The end of a marriage is a complicated time, sad and confusing. Doors close, and doors open. The emotions of it are acute. I have never known more strongly that I was alive, breathing, hurting, growing alive, than I did during our sad last year. There’s a beauty that comes with loss—heart-centered, gentle, like a shadow half glimpsed. Poetry is a paean to that beauty, a sort of hymn.

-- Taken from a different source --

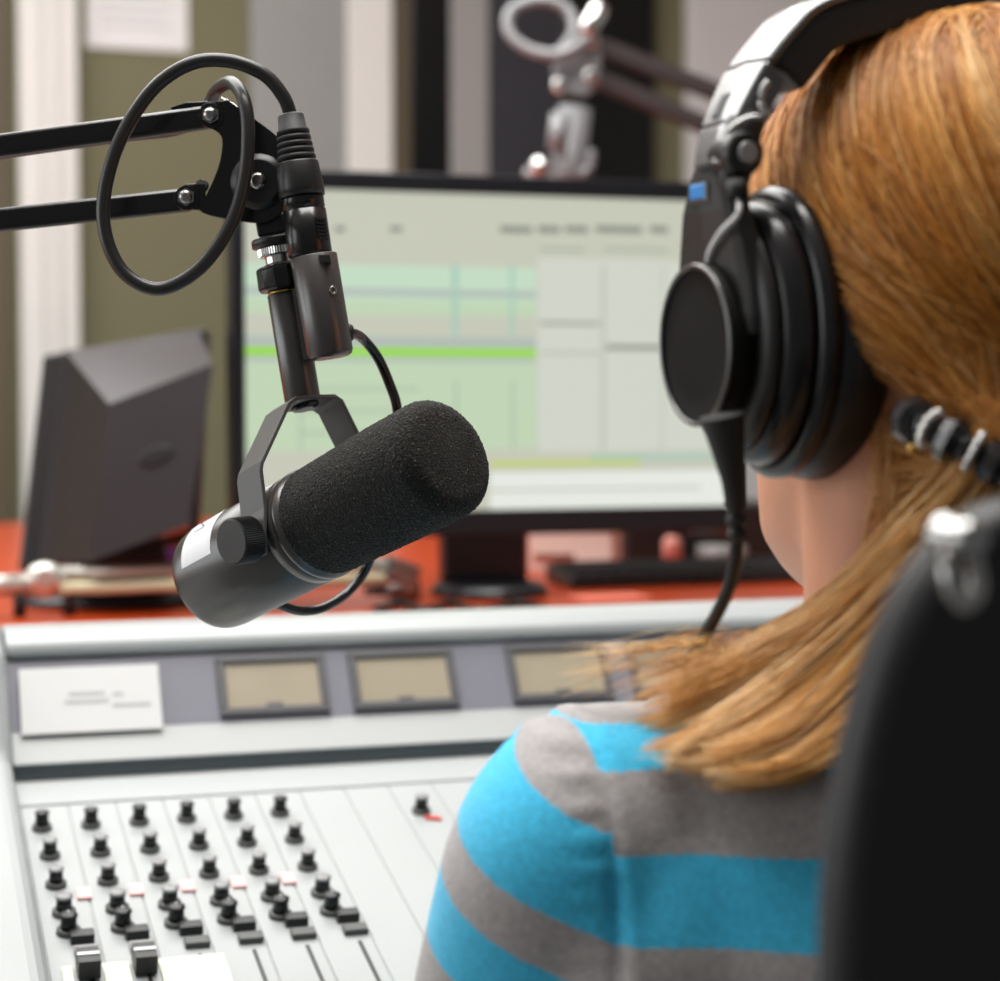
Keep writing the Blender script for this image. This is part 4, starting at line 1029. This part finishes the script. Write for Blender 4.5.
def strands_mesh(name, paths, radii, tints, parent, m):
    """paths: list of (n,3) arrays -> one mesh of three-sided tapering hairs"""
    vs = []; fs = []; tv = []; off = 0
    for pth, r0, tn in zip(paths, radii, tints):
        n = len(pth); tg = np.gradient(pth, axis=0); tg /= (np.linalg.norm(tg, axis=1)[:, None] + 1e-9)
        ref = np.array([0.3, 0.2, 0.93]); x = np.cross(tg, ref); x /= (np.linalg.norm(x, axis=1)[:, None] + 1e-9); y = np.cross(tg, x)
        tp = np.linspace(0, 1, n); rad = r0 * np.clip(1.25 - tp ** 3 * 1.0, 0.2, 1)
        ring = np.stack([pth + (x * math.cos(a) + y * math.sin(a)) * rad[:, None] for a in (0.5, 2.594, 4.689)], 1)
        vs.append(ring.reshape(-1, 3)); tv.append(np.full(n * 3, tn))
        i = np.arange(n - 1)[:, None] * 3; j = np.arange(3)[None, :]; k = (j + 1) % 3
        f = np.stack([i + j, i + k, i + 3 + k, i + 3 + j], -1).reshape(-1, 4) + off
        fs.append(f); off += n * 3
    vs = np.concatenate(vs); fs = np.concatenate(fs); tv = np.concatenate(tv)
    base = world_loc(parent); vs = vs - np.array(base)
    me = bpy.data.meshes.new(name); me.vertices.add(len(vs)); me.vertices.foreach_set('co', vs.ravel())
    me.loops.add(len(fs) * 4); me.loops.foreach_set('vertex_index', fs.ravel().astype(np.int32))
    me.polygons.add(len(fs)); me.polygons.foreach_set('loop_start', np.arange(0, len(fs) * 4, 4, dtype=np.int32))
    me.polygons.foreach_set('use_smooth', np.ones(len(fs), dtype=bool))
    me.update(calc_edges=True); me.validate()
    at = me.attributes.new('tint', 'FLOAT', 'POINT'); at.data.foreach_set('value', tv.astype(np.float32))
    me.materials.append(m)
    o = bpy.data.objects.new(name, me); COL.objects.link(o); o.parent = parent
    return o

NP = lambda v: np.array([v[0], v[1], v[2]])
TIE = P(1000, 447, 0.715)        # where the hair is gathered
hc = hO + hU * 0.135 - hF * 0.004
def local(p): q = V(p) - hc; return np.array([q.dot(hL), q.dot(hF), q.dot(hU)])
def world(q): return NP(hc) + q[..., 0:1] * NP(hL) + q[..., 1:2] * NP(hF) + q[..., 2:3] * NP(hU)
AX = np.array([0.0775, 0.0985, 0.104])
tie_l = local(TIE)
# scalp: hair cap beneath the strands
def scalp_r(dirn):
    """radius of the head ellipsoid in a direction (head frame)"""
    return 1.0 / np.sqrt(((dirn / AX) ** 2).sum(-1))
paths = []; radii = []; tints = []
N_UP = 9500
tdir = tie_l / np.linalg.norm(tie_l)
nlk = 120
lk_t = RNG.uniform(0.30, 0.78, nlk); lk_h = RNG.uniform(0, 0.006, nlk); lk_w = RNG.normal(0, 0.035, (nlk, 3))
def dirv(phi, el):
    phi, el = math.radians(phi), math.radians(el)
    return np.array([math.cos(el) * math.cos(phi), math.cos(el) * math.sin(phi), math.sin(el)])
def nrmz(v): return v / np.linalg.norm(v)
TT = np.linspace(0, 1, 26)
for cnt in range(N_UP):
    if cnt % 5: phi = RNG.uniform(-125, 66)
    else: phi = RNG.uniform(-275, -125)
    li = int((phi + 275) / 323 * nlk) % nlk
    if RNG.random() < 0.15: li = int(RNG.integers(0, nlk))
    phi0 = phi
    # from the parting on the crown, over the side of the head, round to the nape and into the tie
    f_part = np.interp(phi, [-275, -180, -90, 0, 66], [0.2, -0.1, -0.45, 0.25, 0.62]) + RNG.normal(0, 0.10)
    d0 = nrmz(np.array([RNG.normal(0.04, 0.05), f_part, 1.0]))
    ph1 = phi
    if phi > -90:
        ph2 = -90 + (phi + 90) * 0.72; ph3 = -90 + (phi + 90) * 0.40
    else:
        ph2 = -90 + (phi + 90) * 0.72; ph3 = -90 + (phi + 90) * 0.40
    e1 = 46 + RNG.normal(0, 5); e2 = 10 + RNG.normal(0, 4); e3 = -16 + RNG.normal(0, 3)
    ctl = [d0, nrmz(dirv(ph1, e1) + lk_w[li]), nrmz(dirv(ph2, e2) + lk_w[li] * 0.7), nrmz(dirv(ph3, e3) + lk_w[li] * 0.3), tdir]
    pts = spline([V(tuple(c)) for c in ctl], 24); dd = np.array([NP(c) for c in pts]); dd /= np.linalg.norm(dd, axis=1)[:, None]
    n = len(dd); t = np.linspace(0, 1, n)
    rr = scalp_r(dd)
    lift = (0.0035 + lk_h[li] + RNG.uniform(0, 0.006)) * np.sin(np.clip(t * 1.6 + 0.12, 0, 1) * math.pi * 0.5)
    r = rr + lift + 0.0007 * np.sin(t * RNG.uniform(4, 9) + RNG.uniform(0, 6))
    s_ = np.clip((t - 0.70) / 0.30, 0, 1); s_ = (s_ * s_ * (3 - 2 * s_))[:, None]
    q = dd * r[:, None] * (1 - s_) + (tie_l + RNG.normal(0, 0.0065, 3)) * s_
    paths.append(world(q)); radii.append(RNG.uniform(0.00022, 0.00042)); tints.append(float(np.clip(lk_t[li] + RNG.normal(0, 0.11), 0, 1)))
# under-cap so no scalp shows
mb = MB(); rings = []
for i in range(28):
    th_ = math.radians(-22 + 112 * i / 27); ring = []
    for k in range(56):
        a = 2 * math.pi * k / 56
        dv = np.array([math.cos(th_) * math.cos(a), math.cos(th_) * math.sin(a), math.sin(th_)])
        front = max(0.0, dv[1]);
        if dv[1] > 0.3 and dv[2] < 0.62: sc_ = 0.90
        elif dv[1] > 0.0 and dv[2] < 0.1: sc_ = 0.9
        else: sc_ = 1.0
        ring.append(tuple(world((dv * (scalp_r(dv) + 0.0032) * sc_)[None, :])[0]))
    rings.append(ring)
mb.loft(rings, 0, True)
SCALP = mat('hair_underlayer', srgb(176, 108, 42), 0.6)
hair = strands_mesh('hair', paths, radii, tints, person, HAIR)
mb.build('hair_underlayer', SCALP, person)

# ponytail swept over the left shoulder: guides from pixel rows resting on the sweater
G = [  # each guide: pixel path of one lock lying on the sweater
    [(1000, 447), (962, 488), (908, 535), (842, 592), (765, 640), (690, 660), (625, 670), (592, 686)],
    [(1000, 447), (964, 495), (912, 548), (848, 608), (770, 655), (700, 685), (650, 712), (600, 716)],
    [(1000, 450), (968, 502), (918, 560), (856, 625), (785, 680), (722, 720), (675, 748), (640, 776)],
    [(1000, 450), (972, 510), (925, 575), (866, 645), (805, 705), (755, 738), (700, 752), (652, 748)],
    [(1000, 453), (978, 520), (934, 592), (882, 667), (830, 722), (775, 760), (715, 774), (650, 770)],
    [(1000, 455), (985, 530), (950, 610), (905, 680), (850, 735), (800, 768), (755, 776), (700, 772)],
]
def guide_world(g):
    out = []
    for i, (x, y) in enumerate(g):
        f = i / (len(g) - 1)
        d0_ = 0.715 + 0.01 * f
        sd = surf_depth(x, y, 0.80)
        d = min(0.716 + 0.03 * f, sd - 0.008) if i < 3 else sd - 0.006
        if i == 0: d = 0.715
        out.append(d)
    for _ in range(3):
        for i in range(1, len(out) - 1): out[i] = min(out[i], 0.5 * (out[i - 1] + out[i + 1]) + 0.004)
    pts = [P(x, y, d) for (x, y), d in zip(g, out)]
    return np.array([NP(q) for q in spline(pts, 35)])
GW = [guide_world(g) for g in G]
paths = []; radii = []; tints = []
NC = 40
clumps = np.sort(RNG.uniform(0, len(G) - 1.001, NC)); clt = RNG.uniform(0.62, 1.0, NC); cln = RNG.uniform(0.74, 1.0, NC); clh = RNG.uniform(0, 0.013, NC)
clt[RNG.integers(0, NC, 5)] = 0.25
clo = RNG.normal(0, 0.004, (NC, 3))
toward = NP(-FW)
for k in range(6800):
    ci = RNG.integers(0, NC)
    u = np.clip(clumps[ci] + RNG.normal(0, 0.30), 0, len(G) - 1.001); i0 = int(u); f = u - i0
    p = GW[i0] * (1 - f) + GW[i0 + 1] * f
    n = len(p); t = np.linspace(0, 1, n)
    uu = clumps[ci]; j0 = int(uu); pc_ = GW[j0] * (1 - (uu - j0)) + GW[j0 + 1] * (uu - j0)
    cf = (0.15 + 0.80 * t ** 1.6)[:, None]
    p = p * (1 - cf) + pc_ * cf
    jit = RNG.normal(0, 0.0030, 3); th_ = np.sin(np.clip(t * 1.4, 0, 1) * math.pi / 2)
    p = p + jit * (1.0 - 0.6 * t ** 2)[:, None] + clo[ci] * (t ** 2)[:, None] + toward * ((clh[ci] + RNG.uniform(0, 0.004)) * th_ * np.clip(1.15 - t * 0.75, 0, 1))[:, None]
    p = p + np.outer(0.0012 * np.sin(t * RNG.uniform(3, 8) + RNG.uniform(0, 6)), RNG.normal(0, 1, 3))
    m_ = max(10, int(n * cln[ci] * RNG.uniform(0.80, 1.0)))
    paths.append(p[:m_]); radii.append(RNG.uniform(0.0002, 0.0004)); tints.append(float(np.clip(clt[ci] + RNG.normal(0, 0.10), 0, 1)))
# flyaway hairs near the shoulder
for k in range(60):
    x0, y0 = RNG.uniform(680, 780), RNG.uniform(625, 665)
    x1, y1 = RNG.uniform(555, 650), RNG.uniform(640, 700)
    pts = [P(x0, y0, surf_depth(x0, y0, 0.8) - 0.01), P((x0 + x1) / 2, (y0 + y1) / 2 - RNG.uniform(-4, 12), 0.755), P(x1, y1, 0.77)]
    paths.append(np.array([NP(q) for q in spline(pts, 16)])); radii.append(0.00016); tints.append(RNG.uniform(0.5, 1.0))
# fine hair on the nape, from neck to tie
for k in range(420):
    x0 = RNG.uniform(868, 935); y0 = RNG.uniform(400, 520)
    d = surf_depth(x0, y0, 0.8) - 0.001
    a_ = P(x0, y0, d); b_ = V(TIE) + V(tuple(RNG.normal(0, 0.006, 3)))
    if k % 2:
        e_ = P(RNG.uniform(830, 960), RNG.uniform(520, 600), 0.0); ex, ey = RNG.uniform(850, 950), RNG.uniform(530, 600)
        sd = surf_depth(ex, ey, 0.8) - 0.004; b_ = P(ex, ey, sd)
    mid_ = a_.lerp(b_, 0.5) - FW * 0.006
    paths.append(np.array([NP(q) for q in spline([a_, mid_, b_], 12)])); radii.append(0.00018); tints.append(RNG.uniform(0.45, 0.9))
strands_mesh('ponytail', paths, radii, tints, person, HAIR)

# ================================================================== BEADED HAIR TIE
tie = thing('beaded_hair_tie', V(TIE), 'black beaded hair tie with sparkling spacers round the ponytail', 'hair tie')
BEAD = mat('black_faceted_bead', (0.006, 0.006, 0.007, 1), 0.12, coat=0.5); STONE = mat('clear_rhinestone', (0.85, 0.84, 0.82, 1), 0.1, 0.7)
tc_ = P(1035, 482, 0.716); ta = P(912, 419, 0.716) - tc_; tb_ = -FW * 0.018 - UP * 0.003
dense = [tc_ + ta * math.cos(a) + tb_ * math.sin(a) for a in [2 * math.pi * k / 720 + 0.10 for k in range(720)]]
per = sum((dense[(k + 1) % 720] - dense[k]).length for k in range(720)); ntie = 2 * int(per / 0.0170); step = per / ntie
pos = []; acc = 0.0; nxt = 0.0
for k in range(720):
    if acc >= nxt and len(pos) < ntie: pos.append((dense[k], (dense[(k + 1) % 720] - dense[k - 1]).normalized())); nxt += step
    acc += (dense[(k + 1) % 720] - dense[k]).length
for k, (p, tg) in enumerate(pos):
    xv = (UP - tg * UP.dot(tg)).normalized(); yv = tg.cross(xv)
    if k % 2 == 0:
        mb = MB(); mb.sphere(p, 0.0092, 0, 9, 6, sc=(1, 1, 0.80), frame=(xv, yv, tg))
        b = mb.build('bead', BEAD, tie)
        for pl in b.data.polygons: pl.use_smooth = False
    else:
        mb = MB()
        for j in range(12):
            an = 2 * math.pi * j / 12; mb.sphere(p + (xv * math.cos(an) + yv * math.sin(an)) * 0.0064, 0.0016, 0, 8, 5)
        mb.lathe(p - tg * 0.0012, tg, [(0, 0.0058), (0.0024, 0.0058)], 20, 0)
        mb.build('rhinestone_spacer', STONE, tie)

mb = MB(); mb.sphere(P(913, 447, 0.712), 0.0022, 0, 12, 8); mb.build('gold_bead', BRASS, tie)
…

Sometimes, only poetry will do:
* * *
Do You See, Mummu?
for my grandmother
When, in the kitchen, you pressed the smooth skin of your face
against me, I didn’t see that your bed
would be empty by Christmas. If I had, I’d have touched
you one more time. Mummu, why didn’t you tell me, if you knew,
as I think you did (that way you held my hand),
that you were hearing the last words of the song,
that I soon would be singing
without you? The day I wed, there was a girl in your face,
grown old with some knowing. She took the ring from her hand
and gave it to me to wear, not to bless my bed
or my wandering, but so I would always know
the feel of it. And though you are dust, its touch
lingers. I see you at the stove, the way you touched
the match to its black face and made the firebox sing
and my skin tingle. There is some knowledge
that fire brings, Mummu; so we turn our faces
into it—a god we can see. We seek it even in our beds
of brass and sadness, only to find firsthand
it never keeps us. But the hands
keep trying, Mummu, happy for the simple touch
of a peony against the skin. I remember you in the flower bed,
your hands digging and singing.
I remember the soil, that dark face
of the earth. It is a poem I know
by heart—one that, as a child, I didn’t know
you were writing into me. My hands, your hands.
My face, your face.
And though I never saw you touch
your Väinö, except to tousle his hair, lying here now singing
and running my hand along the cool brass of your bed,
I know the curtains breathless at the bedside
window used to breathe in over the two of you—and I know
that, sometimes, you too were songless.
So I turn and cup my hands
around the face of the man I love, thankful that touch
never ages, that love’s changing is not so hard to face
here, in the bed where you gave birth to my mother, where your hands
knew her first skin. Do you see he touches
me too, Mummu—that a songbird wakens into the evening’s face?